The Owen Barfield Society

Papers Presented by Members


The papers published on this site are about Owen Barfield’s life and work or informed by a Barfieldian perspective.  Most of them were presented in the Owen Barfield sessions of the Rocky Mountain Modern Language Association.   Beginning in 1998, an Owen Barfield session has been a regular feature of RMMLA’s annual convention.  The Owen Barfield Society is an affiliate organization of RMMLA.

 

  Currently Posted

“A Second Earth: Owen Barfield’s Concept of Equity” formed the basis of Christopher Houghton Budd’s presentation in the conference on Owen Barfield and the Redemption of the Western Mind, held at the Goetheanum in Dornach, Switzerland on March 27-29, 2009.  In this essay Dr.
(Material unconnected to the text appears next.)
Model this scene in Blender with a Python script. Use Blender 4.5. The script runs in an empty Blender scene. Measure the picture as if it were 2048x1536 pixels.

Budd discusses the relevance of Owen Barfield’s ideas to key economic questions of our time.

 

Jane Hipolito’s paper on "The Alchemy of Imagination and Love in Owen Barfield’s The Rose on the Ash-Heap" was given in the Owen Barfield session of the 2008 RMMLA convention in Reno, NV.  The paper centers on two key themes of Barfield’s 1929 mythopoeia The Rose on the Ash-Heap – the transformative power of imagination in modern times, and the mysterious relationship of imagination to love. 

 

Jamie Hutchinson’s “Imagine that: Allegories of the Soul in C. S. Lewis’s Till We Have Faces is a Barfieldian reading of Lewis’s novel.  Professor Hutchinson presented “Imagine that” during the 2008 Owen Barfield Session of the RMMLA.

 

David Joplin presented "The Moral Quality of Wordsworth's Nature"  in the Romanticism session of the 2007 RMMLA convention in Calgary, Canada.  Professor Joplin's paper, which describes the moral dimension in Wordsworth's view of nature, is informed by a distinctly Barfieldian perspective.

 

Jeffrey Hipolito presented "Can Ideas Have Histories?" in the Owen Barfield session of the 2007 RMMLA convention in Calgary, Canada.  In this paper Professor Hipolito provides the first formal description of the relationship between Owen Barfield's view of history and evolution of consciousness, and the work of the important twentieth-century historian R. G. Collingwood.  In addition, "Can Ideas Have Histories?" investigates the general twentieth-century impulse called history of ideas, as developed most notably by A. O. Lovejoy.